Critiques

Émile Bourgault

Tant mieux

  • Indépendant
  • 2024
  • 41 minutes
7

Le jeune Émile Bourgault s’est enfin complètement jeté dans le vide au printemps avec la sortie de son premier album en carrière, intitulé Tant mieux. L’auteur-compositeur-interprète montréalais commençait à se faire tranquillement (mais sûrement) un nom dans l’industrie locale ces dernières années, notamment grâce à une participation à la finale des Francouvertes et à des sacres aux concours Ma première Place des Arts et Festival international de la chanson de Granby.

Après deux EP lancés avant sa majorité, Bleu pâle (2020) et Nous aurons toujours le ciel (2021), Émile Bourgault ne s’éloigne pas de la recette folk-pop-rock des balbutiements de sa carrière, mais semble tout de même aujourd’hui mieux la maîtriser. Tant mieux s’aventure autant dans des ballades aux textes vulnérables que des morceaux aux refrains entraînants, et combine parfois les deux paramètres opposés simultanément à la manière d’un Gab Bouchard. Les morceaux du récent disque sont longs, titillant à deux reprises les six minutes, et laissent souvent place à des segments instrumentaux agréables (une petite mention aux lignes de saxophone de Florence Beauquier-Léger).

Si Émile Bourgault n’a que 20 ans au moment où ces lignes sont écrites, l’artiste semble déjà être équipé d’une plume mature et authentique. La mélancolie, la naïveté de sa jeunesse se ressentent tout au long de l’écoute, tout comme son attachement à l’autre, à ses relations. Une belle plume, alors, mais également un sens inné des mélodies : attention à vos papilles, les ingrédients d’un pop rock efficace et épicé sont réunis pour chef Émile.

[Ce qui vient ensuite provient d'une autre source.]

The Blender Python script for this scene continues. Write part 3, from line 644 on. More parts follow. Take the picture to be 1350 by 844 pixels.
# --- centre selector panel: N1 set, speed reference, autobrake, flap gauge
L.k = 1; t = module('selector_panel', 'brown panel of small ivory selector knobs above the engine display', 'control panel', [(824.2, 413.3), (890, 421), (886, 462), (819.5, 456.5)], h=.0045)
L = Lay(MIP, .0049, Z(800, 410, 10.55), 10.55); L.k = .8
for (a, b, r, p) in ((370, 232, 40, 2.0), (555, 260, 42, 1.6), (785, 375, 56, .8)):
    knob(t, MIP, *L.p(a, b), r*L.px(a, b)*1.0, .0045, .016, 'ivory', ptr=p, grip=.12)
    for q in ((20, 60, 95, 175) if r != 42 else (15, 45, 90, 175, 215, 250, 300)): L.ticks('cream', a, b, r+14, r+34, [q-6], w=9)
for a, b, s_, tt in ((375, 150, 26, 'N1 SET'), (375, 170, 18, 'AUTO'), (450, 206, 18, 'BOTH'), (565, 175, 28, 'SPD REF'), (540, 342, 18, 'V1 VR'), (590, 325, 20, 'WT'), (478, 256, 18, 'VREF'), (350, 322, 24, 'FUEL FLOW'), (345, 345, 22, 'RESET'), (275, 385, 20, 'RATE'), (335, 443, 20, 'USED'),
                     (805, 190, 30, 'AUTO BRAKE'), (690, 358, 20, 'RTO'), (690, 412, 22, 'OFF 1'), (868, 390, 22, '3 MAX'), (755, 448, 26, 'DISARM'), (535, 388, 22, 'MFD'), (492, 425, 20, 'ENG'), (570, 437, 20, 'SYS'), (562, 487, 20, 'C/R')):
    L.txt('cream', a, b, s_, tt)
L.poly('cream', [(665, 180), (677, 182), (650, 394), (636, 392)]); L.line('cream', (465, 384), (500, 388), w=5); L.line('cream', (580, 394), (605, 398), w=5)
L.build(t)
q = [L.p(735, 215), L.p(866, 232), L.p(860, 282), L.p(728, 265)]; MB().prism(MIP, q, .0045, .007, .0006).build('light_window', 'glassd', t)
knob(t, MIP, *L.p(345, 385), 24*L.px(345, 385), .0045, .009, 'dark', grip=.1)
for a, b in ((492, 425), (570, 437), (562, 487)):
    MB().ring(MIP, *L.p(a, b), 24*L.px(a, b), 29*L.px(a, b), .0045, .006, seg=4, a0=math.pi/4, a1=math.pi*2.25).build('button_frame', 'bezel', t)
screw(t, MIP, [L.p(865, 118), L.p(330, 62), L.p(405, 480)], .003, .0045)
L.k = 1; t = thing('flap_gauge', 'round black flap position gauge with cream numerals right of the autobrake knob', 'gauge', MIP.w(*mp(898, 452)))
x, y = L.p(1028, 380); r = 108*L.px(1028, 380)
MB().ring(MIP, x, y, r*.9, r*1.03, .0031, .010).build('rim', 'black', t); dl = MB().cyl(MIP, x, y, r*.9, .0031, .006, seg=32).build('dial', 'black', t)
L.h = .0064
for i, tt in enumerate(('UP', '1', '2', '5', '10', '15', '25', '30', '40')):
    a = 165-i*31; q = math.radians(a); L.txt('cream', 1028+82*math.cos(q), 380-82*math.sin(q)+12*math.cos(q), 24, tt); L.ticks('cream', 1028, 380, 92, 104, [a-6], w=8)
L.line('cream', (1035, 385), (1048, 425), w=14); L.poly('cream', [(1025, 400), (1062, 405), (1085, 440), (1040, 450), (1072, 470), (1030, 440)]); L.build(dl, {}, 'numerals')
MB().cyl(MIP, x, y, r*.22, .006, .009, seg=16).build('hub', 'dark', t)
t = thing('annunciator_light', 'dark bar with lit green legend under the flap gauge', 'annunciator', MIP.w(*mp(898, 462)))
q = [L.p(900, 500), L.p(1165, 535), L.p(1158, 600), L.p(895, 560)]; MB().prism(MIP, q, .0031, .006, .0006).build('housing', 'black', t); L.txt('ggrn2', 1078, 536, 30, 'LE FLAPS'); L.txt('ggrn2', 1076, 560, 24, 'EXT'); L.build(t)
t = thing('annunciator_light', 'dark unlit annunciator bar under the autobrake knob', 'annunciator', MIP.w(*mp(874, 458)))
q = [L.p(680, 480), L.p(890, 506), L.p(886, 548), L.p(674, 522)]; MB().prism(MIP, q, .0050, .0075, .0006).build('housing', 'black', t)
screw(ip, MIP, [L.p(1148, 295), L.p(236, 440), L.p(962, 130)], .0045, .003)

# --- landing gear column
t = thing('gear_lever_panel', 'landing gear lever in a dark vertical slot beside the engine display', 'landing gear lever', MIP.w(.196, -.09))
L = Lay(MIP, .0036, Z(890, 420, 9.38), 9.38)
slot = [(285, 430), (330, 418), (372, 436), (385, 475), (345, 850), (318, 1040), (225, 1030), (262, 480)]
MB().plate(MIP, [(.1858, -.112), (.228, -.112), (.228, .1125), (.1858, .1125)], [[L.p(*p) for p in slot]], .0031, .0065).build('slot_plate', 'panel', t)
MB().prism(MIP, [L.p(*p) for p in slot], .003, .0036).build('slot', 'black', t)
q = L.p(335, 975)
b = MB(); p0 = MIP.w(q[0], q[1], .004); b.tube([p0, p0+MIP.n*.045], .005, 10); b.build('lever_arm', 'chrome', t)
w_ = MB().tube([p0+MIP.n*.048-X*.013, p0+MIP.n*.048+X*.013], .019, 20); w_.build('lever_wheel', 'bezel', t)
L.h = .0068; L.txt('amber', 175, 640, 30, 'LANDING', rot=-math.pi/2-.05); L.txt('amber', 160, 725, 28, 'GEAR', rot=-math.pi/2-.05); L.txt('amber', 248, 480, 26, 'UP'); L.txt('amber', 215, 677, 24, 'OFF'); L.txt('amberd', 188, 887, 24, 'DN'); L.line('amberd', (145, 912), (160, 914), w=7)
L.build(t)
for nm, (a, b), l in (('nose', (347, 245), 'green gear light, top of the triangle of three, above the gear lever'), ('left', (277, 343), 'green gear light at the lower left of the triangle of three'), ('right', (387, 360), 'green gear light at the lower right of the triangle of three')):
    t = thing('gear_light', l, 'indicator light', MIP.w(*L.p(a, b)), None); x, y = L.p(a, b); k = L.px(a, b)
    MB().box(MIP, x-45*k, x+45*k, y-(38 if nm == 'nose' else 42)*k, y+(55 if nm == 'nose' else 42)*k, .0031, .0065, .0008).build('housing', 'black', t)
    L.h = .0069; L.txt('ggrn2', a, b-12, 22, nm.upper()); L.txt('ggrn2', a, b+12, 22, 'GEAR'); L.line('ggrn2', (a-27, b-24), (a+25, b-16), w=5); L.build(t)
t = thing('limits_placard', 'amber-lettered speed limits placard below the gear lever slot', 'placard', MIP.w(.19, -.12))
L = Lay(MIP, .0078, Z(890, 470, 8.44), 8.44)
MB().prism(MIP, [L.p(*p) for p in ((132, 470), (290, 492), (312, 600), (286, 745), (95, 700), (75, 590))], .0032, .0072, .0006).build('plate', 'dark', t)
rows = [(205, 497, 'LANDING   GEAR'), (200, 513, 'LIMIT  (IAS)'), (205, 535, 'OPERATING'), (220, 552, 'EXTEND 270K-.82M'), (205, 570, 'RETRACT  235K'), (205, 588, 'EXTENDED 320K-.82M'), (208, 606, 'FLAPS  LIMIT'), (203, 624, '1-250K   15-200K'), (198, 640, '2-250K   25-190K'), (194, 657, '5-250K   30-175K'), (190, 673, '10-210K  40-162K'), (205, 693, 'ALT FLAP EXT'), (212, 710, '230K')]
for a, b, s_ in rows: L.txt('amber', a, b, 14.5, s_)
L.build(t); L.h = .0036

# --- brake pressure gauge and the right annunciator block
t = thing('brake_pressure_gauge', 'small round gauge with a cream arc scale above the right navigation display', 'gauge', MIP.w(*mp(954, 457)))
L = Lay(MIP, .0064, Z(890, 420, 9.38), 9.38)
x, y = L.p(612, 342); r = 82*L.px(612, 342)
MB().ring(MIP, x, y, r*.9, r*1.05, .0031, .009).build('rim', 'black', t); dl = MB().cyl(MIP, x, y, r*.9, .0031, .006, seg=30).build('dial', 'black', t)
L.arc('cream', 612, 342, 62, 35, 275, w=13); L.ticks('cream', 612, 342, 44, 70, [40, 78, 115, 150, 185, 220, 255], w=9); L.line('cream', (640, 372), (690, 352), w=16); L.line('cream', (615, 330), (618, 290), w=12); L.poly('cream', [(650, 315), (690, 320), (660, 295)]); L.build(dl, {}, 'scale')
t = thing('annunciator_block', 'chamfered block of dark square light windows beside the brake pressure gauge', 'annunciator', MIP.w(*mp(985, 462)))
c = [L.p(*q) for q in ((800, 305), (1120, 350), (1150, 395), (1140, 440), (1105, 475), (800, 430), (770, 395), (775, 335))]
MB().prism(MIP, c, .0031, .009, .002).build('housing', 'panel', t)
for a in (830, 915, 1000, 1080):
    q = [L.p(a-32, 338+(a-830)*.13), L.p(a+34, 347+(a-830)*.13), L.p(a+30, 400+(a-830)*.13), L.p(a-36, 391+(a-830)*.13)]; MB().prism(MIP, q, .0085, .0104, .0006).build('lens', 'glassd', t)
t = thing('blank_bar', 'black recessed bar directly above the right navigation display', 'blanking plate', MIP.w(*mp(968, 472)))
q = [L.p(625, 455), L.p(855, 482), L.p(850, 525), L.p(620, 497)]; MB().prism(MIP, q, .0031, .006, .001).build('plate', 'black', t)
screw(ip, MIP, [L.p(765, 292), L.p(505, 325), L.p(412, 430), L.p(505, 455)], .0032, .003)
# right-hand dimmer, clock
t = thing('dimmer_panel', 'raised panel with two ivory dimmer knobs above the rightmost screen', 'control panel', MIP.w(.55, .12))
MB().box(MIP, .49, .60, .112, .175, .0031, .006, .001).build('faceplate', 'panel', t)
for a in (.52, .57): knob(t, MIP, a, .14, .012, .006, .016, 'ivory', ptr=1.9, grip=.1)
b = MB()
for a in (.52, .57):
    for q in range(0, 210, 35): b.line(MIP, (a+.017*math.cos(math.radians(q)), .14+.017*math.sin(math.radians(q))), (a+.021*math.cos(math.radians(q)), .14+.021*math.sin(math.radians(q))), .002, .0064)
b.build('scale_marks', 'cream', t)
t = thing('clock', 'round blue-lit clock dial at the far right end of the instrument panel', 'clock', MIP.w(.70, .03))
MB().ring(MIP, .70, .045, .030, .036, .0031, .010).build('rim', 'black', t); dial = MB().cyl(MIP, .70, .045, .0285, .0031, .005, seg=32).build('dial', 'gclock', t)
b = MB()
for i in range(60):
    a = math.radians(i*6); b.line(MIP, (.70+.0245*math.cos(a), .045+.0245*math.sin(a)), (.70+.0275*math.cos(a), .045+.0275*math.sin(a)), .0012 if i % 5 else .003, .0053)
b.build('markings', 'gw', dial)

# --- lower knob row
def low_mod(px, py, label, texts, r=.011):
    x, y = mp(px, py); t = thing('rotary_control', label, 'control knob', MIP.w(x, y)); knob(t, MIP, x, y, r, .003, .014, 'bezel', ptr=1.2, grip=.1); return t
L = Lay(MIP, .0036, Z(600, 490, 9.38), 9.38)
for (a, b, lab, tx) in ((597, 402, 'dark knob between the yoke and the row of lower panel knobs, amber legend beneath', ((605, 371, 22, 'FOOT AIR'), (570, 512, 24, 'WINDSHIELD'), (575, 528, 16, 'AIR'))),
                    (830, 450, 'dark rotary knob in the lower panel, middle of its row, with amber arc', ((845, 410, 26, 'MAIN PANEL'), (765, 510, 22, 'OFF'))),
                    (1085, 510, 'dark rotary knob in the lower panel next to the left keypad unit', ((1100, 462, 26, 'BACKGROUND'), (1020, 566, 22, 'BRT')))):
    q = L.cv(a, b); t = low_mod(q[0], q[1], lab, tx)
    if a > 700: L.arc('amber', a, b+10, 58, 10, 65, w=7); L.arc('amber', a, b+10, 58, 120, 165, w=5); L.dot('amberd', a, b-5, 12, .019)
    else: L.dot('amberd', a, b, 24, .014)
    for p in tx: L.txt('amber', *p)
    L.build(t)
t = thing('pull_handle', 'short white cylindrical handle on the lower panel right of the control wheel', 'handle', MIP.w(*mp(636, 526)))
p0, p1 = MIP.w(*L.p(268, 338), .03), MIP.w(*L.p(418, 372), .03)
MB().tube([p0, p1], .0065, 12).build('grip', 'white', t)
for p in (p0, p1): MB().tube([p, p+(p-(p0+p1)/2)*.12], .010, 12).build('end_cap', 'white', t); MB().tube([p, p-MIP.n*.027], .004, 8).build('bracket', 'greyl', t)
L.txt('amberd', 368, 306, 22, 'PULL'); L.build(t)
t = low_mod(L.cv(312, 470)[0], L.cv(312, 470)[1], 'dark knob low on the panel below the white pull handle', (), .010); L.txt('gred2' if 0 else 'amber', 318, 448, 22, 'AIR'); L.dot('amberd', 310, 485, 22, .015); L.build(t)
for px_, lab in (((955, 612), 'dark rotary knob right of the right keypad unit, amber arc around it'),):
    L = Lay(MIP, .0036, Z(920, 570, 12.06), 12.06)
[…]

Un atout qui joue en sa faveur, mais qui agit à la fois comme une arme à double tranchant : ce fameux mélange « folk-pop-rock » duquel Émile Bourgault semble raffoler est particulièrement populaire chez beaucoup d’artisans musicaux actuels de la province. Il est naturellement plus dur de se démarquer en puisant dans ce genre de musique. Si l’artiste commence réellement à trouver le « son Émile Bourgault », il n’est encore qu’à l’aube de sa carrière. Bourgault a le luxe d’expérimenter ces prochaines années toutes les avenues qu’il désire explorer sans avoir à essuyer des commentaires désobligeants d’admirateurs de longue date, demandant de répéter une unique formule qui les avait d’abord charmés.

Tant mieux ne jouit pas d’une énorme originalité, et le projet aurait pu s’avérer moins homogène. Après une entrée en matière particulièrement forte et rafraîchissante avec Juillet (drôle d’entendre son propre prénom dans le refrain!) et Les aiguilles (au thème si bien orchestré), certaines chansons semblent se répéter plus l’album avance. La face A compte des airs accrocheurs, alors que le deuxième segment de Tant mieux se repose surtout sur un visage plus sombre et introspectif d’Émile Bourgault, notamment à travers les titres Monique ou Tant mieux (pour toi). L’album a d’ailleurs été réalisé par Félix Dyotte, le mélancolique par excellence, qui a sans doute permis au jeune artiste montréalais de sublimer son émotion en chanson.

Compte tenu de l’âge et de l’expérience de l’artiste, peu de musiciens peuvent se targuer d’avoir pu livrer un album aussi bien ficelé que Tant mieux à 20 ans. Le disque représente un effort plus qu’honorable, mais on sent tout de même qu’Émile Bourgault aura la chance dans sa carrière de perfectionner son projet, le resserrer et simplement faire mieux. Et il va faire mieux. Aucune crainte à ce niveau-là.